Последний — представитель не родины, а диаспоры, кочующий в мировом пространстве в поисках выгоды. Есть все основания подозревать, что новейшая "культурная революция", случившаяся с буржуазным сознанием, инициирована евреями как адептами последовательной остраненности гражданина мира от всего «местного» и от всего «идеального».
Вопрос о том, совпадает ли новейший прогресс с этой еврейской моделью, и если да, то какова социальная и моральная цена такого прогресса, сегодня непременно должен быть поставлен.
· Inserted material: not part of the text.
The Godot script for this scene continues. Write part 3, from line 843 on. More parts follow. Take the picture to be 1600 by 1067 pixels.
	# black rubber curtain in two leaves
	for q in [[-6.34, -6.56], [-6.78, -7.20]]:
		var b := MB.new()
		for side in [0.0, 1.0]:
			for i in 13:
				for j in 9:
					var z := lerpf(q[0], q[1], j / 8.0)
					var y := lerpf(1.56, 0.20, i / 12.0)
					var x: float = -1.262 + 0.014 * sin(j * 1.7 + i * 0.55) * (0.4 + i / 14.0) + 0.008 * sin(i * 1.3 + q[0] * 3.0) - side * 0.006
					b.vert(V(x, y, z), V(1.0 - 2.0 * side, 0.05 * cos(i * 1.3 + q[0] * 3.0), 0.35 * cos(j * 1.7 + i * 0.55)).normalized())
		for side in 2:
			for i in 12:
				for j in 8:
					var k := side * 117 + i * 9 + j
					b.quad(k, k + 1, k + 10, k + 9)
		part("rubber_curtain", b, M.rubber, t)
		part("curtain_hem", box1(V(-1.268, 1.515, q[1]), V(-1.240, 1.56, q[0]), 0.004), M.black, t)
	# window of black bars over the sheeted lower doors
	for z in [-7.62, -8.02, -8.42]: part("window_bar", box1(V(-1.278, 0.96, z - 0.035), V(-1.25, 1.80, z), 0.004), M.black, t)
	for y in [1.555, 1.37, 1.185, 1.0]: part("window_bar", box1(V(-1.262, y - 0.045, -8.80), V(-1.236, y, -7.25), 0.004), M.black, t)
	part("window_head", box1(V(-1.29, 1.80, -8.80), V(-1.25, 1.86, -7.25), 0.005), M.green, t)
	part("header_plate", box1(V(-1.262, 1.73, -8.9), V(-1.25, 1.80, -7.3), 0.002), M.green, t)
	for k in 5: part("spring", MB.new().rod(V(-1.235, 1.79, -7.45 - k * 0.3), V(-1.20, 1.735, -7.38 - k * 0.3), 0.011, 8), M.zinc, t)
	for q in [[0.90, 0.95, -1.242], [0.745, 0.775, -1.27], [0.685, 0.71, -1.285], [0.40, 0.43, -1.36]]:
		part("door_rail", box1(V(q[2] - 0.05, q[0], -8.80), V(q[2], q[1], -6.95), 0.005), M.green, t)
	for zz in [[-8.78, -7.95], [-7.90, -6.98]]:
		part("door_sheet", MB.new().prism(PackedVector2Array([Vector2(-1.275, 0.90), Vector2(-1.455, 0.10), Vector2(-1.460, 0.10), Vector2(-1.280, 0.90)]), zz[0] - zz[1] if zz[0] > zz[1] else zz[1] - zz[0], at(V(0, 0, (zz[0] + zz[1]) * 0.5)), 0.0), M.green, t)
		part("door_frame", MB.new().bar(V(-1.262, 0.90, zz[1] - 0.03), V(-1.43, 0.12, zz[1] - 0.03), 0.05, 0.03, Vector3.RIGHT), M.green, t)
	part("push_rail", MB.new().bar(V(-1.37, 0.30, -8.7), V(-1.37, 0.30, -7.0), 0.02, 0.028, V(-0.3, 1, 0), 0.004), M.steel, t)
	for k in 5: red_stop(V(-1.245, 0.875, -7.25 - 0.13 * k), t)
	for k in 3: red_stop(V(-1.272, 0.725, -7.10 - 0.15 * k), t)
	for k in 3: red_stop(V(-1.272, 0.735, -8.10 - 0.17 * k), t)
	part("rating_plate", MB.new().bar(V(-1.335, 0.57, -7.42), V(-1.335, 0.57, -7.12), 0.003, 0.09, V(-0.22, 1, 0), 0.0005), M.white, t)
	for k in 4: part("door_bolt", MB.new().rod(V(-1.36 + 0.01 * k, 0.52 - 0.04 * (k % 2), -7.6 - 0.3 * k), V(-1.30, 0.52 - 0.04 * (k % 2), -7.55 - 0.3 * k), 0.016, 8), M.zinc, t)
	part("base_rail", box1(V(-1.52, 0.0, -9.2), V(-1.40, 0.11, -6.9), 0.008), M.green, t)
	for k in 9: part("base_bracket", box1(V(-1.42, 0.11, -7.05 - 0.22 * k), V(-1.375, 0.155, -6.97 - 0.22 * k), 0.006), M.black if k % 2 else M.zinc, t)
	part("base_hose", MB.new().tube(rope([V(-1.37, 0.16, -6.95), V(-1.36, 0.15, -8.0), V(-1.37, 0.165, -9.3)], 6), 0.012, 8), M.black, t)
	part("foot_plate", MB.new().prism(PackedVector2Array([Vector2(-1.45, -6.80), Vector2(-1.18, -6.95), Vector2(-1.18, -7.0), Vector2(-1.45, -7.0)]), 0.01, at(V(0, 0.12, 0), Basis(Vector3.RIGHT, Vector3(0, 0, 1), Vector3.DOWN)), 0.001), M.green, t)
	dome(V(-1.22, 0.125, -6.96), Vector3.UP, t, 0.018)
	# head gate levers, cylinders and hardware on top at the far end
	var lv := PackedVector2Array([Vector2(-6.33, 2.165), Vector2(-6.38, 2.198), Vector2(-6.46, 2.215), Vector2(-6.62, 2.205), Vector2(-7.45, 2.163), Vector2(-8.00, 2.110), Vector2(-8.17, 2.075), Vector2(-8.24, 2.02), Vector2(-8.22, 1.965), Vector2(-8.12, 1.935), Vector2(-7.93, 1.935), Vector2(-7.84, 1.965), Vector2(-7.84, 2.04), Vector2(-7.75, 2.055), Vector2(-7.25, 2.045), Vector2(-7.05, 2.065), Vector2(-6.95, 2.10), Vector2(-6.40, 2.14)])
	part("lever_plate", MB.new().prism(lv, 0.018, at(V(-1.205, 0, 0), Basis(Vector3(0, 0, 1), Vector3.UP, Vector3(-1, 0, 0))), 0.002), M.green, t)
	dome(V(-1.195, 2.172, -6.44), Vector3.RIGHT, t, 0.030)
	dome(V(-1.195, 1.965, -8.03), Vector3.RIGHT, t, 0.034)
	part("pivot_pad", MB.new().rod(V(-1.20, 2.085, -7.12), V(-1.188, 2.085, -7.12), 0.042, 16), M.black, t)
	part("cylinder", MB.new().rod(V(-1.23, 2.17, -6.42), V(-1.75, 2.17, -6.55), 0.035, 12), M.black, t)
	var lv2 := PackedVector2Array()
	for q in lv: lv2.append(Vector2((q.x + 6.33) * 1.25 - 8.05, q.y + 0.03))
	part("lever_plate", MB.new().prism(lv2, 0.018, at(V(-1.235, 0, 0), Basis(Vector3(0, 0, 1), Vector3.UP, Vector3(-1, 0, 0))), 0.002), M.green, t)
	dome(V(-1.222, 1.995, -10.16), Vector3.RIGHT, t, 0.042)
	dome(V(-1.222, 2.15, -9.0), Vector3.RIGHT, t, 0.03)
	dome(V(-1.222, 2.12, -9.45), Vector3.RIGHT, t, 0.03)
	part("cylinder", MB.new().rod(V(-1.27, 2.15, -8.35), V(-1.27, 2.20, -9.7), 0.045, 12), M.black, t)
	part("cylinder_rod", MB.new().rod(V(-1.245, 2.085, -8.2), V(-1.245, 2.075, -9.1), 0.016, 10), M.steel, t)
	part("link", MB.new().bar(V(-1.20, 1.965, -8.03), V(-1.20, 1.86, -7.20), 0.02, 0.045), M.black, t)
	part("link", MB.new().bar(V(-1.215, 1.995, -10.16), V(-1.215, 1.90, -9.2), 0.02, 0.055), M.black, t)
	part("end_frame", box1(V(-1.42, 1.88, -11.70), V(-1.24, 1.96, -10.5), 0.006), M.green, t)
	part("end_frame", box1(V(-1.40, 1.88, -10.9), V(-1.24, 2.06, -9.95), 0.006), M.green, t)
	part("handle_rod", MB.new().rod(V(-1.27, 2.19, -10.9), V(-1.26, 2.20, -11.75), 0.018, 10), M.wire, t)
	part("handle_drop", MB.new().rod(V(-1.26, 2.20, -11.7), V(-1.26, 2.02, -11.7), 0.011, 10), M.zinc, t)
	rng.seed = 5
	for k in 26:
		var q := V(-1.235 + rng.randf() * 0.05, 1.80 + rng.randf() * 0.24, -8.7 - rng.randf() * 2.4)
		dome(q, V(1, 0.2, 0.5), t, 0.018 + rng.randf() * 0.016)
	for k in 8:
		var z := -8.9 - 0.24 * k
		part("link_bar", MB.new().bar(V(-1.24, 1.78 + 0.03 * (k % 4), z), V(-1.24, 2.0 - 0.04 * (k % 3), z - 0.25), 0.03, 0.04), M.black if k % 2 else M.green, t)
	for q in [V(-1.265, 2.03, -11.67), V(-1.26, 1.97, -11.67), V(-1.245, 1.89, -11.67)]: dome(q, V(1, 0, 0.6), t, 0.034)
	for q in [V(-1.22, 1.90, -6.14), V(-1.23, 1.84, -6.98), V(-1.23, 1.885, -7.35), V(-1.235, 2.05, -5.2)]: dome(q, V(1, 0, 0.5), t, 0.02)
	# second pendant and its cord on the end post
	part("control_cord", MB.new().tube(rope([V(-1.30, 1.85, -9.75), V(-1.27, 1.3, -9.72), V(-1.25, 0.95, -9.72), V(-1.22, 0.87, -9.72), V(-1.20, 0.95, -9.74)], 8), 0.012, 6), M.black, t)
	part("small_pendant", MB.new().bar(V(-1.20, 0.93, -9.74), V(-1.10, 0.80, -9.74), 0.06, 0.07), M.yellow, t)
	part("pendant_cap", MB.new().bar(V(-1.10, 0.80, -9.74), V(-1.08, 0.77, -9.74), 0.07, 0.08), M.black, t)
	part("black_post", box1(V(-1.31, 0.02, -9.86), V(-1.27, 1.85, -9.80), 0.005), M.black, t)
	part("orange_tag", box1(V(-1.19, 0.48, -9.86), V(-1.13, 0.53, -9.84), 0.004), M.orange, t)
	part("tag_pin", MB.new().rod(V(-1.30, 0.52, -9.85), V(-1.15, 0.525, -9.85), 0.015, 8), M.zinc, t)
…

И поставлен он должен быть в первую очередь нами, русскими, потому что именно мы дважды на протяжении одного века стали объектом расовой ненависти со стороны представителей не знающего отечества интернационала. В начале ХХ века это был левый, коммунистический интернационал, усмотревший в русском национальном типе ненавистные черты расово неполноценного местного типа; в конце ХХ века это правый, либеральный интернационал, и на этот раз сосредоточивший на нас непримиримый взгляд расово-антропологического оценщика. Если бы коммунистический интернационал в России искоренял одних только представителей «буржуазно-помещичьих» классов, мы могли бы верить, что речь в самом деле идет о классовой критике и классовой борьбе. (Хотя социальная борьба, если она не носит расово-антропологической подоплеки, не должна перерастать в геноцид.) Но когда большевистская революция приступила к собственно социалистическому этапу, на котором основной мишенью стало русское крестьянство, ее расовый характер обнажился во всей откровенности. В лице большевистских комиссаров прогресс заговорил языком расовой непримиримости и расового геноцида. Почему-то именно та степень абстрагирования от локально-национального, местного и традиционалистского, которую воплощало сознание еврейской революционной диаспоры, оказалась чреватой расовым геноцидом.